For hours we could not see beyond Zoonie into the solid wall of rain that persisted down. The locals will be loving this, we thought, filling their empty rain water tanks. Then we thought, our tanks are half full too, we should be out there. On VHF Channel 26 others were gathering water on board, strings from dripping canopies into buckets which soon filled up.

Rob always keeps the tender nice and clean, I thought, and a quick look confirmed it was half full with pure rainwater. The rain eased a little, so we took our chance. Zoonie’s is not the tallest mast in the field and Rob would be on a wooden deck and with me in the non-conductive tender we should be safe enough.

Clad in swimwear and relishing the warm rain washing the sweat from our skin, I passed bailer loads of water into one of our two white plastic buckets while Rob emptied the other into the tanks. The rain started thundering down again so we debunked to the cabin until it eased when we were able to empty another half-filled tender load into the tanks. One tank filled completely and we were just short of full in the other; that is 100 gallons of pure rainwater, perfect!
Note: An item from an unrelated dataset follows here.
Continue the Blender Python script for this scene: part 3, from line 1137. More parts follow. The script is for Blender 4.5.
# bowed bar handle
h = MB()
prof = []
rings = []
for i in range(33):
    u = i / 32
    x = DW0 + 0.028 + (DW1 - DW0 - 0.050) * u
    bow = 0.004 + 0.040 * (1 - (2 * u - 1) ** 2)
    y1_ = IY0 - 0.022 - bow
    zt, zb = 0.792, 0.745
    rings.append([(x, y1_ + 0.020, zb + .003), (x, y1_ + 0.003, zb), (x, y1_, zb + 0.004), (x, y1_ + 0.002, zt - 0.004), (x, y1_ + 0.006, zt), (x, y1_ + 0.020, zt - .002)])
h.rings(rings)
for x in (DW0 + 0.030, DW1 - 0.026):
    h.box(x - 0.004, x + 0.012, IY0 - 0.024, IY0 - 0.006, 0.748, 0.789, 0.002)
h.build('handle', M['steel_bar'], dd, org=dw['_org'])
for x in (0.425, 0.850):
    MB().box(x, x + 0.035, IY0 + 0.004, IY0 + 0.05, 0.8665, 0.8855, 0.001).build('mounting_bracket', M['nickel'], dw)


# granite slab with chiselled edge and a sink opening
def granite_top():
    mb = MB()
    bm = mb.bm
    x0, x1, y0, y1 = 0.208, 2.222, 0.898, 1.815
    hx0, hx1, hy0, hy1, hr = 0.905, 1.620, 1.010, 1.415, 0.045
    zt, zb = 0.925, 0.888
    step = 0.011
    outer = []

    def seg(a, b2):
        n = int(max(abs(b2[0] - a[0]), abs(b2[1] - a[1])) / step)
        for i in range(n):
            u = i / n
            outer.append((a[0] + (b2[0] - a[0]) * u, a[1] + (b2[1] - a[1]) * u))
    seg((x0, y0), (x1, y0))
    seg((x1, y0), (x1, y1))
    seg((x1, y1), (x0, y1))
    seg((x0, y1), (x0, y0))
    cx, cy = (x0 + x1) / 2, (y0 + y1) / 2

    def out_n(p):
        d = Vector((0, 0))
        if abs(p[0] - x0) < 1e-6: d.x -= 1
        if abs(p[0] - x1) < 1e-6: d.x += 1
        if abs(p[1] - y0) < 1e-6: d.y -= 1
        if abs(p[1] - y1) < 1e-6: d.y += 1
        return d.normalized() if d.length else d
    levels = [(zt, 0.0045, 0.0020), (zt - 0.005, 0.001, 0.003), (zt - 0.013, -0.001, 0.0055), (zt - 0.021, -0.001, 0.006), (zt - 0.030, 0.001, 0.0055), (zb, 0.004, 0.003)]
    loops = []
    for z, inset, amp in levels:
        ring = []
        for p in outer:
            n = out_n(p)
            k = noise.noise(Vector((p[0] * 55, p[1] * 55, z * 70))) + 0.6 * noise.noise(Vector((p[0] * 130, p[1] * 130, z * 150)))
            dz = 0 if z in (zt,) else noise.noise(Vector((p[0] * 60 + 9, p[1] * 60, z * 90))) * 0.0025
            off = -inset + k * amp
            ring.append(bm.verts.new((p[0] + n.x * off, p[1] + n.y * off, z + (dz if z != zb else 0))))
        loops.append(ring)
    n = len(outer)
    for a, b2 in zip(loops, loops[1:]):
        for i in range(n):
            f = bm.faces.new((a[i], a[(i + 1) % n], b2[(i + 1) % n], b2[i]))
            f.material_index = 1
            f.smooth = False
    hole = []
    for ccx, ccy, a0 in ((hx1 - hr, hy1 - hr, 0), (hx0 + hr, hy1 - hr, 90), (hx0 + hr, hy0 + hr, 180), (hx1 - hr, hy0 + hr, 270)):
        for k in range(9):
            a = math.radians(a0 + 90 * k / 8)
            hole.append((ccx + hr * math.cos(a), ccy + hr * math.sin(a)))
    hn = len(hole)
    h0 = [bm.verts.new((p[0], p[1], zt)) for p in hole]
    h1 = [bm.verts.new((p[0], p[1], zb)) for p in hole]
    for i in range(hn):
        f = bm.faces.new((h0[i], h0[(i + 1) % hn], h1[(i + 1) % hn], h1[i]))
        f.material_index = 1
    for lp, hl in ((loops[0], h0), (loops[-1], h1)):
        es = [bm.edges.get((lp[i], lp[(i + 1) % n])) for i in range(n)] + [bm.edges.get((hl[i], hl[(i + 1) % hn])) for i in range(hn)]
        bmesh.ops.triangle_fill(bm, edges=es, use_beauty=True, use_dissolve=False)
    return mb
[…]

The rainwater was so penetrating it took the loose varnish off the companionway steps, saving us a scraping job. The power went off in town, the canopy over the tables and chairs at the Aquarium Bar collapsed, the water up to thirty feet from the shore turned brown, the dogs had 12 hours of barking to catch up on and boy did they.

The cicadas missed their usual 6.46pm to 7.08pm slot and the accumulation of mosquito eggs that had been waiting for some rain to hatch promptly did so and plagued the entire population to a night if buzzing, biting hell. We killed eight in the aft cabin during the night. Rob would swot them as they flew to his side of the bed and I would deal with those on mine. No one got much sleep.

But the sunset, oh the sunset was beautiful. Bright fuschia not just in the distance but all around us it seemed as the storm finally moved away. And everyone had full tanks of water!

The next morning we went to the Bella Vista Café for a beer and our waitress was one of the Laidies from the Wednesday night performance at The Bounty Bar. I thanked her for her lovely ‘coy’ performance. One of the other favoured a little belly dancing, a third was a Parisian Model on her catwalk, her steps marking a single line in her white tights and pink platform shoes, the fourth was the genial hostess and the fifth was just plain ‘overt’!

“You know I find it really hard, all the getting ready, having to find everything to wear around the house and then the performance is demanding and we have such a cramped offstage area.” The backstage measures the width of the room by about one metre but at least its open to the outside night air.

At another table Haniteli of the Botanic Garden’s wife sat with a friend. I mentioned to her the name of the only plant Haniteli could not identify. “When we were there Rob and I said in Unison, it’s a berberis, could you tell Haniteli for us please,” I said handing her a slip of paper with the name written on it. Another box ticked, I thought, in the count down before leaving.

The view over the lagoon from this Café is as good as from the Basque Bar and we noticed the return of the fuel ship, so there was no doubt about filling Zoonie’s tanks, this time with fuel, the next day when were due for our lift out into the boatyard.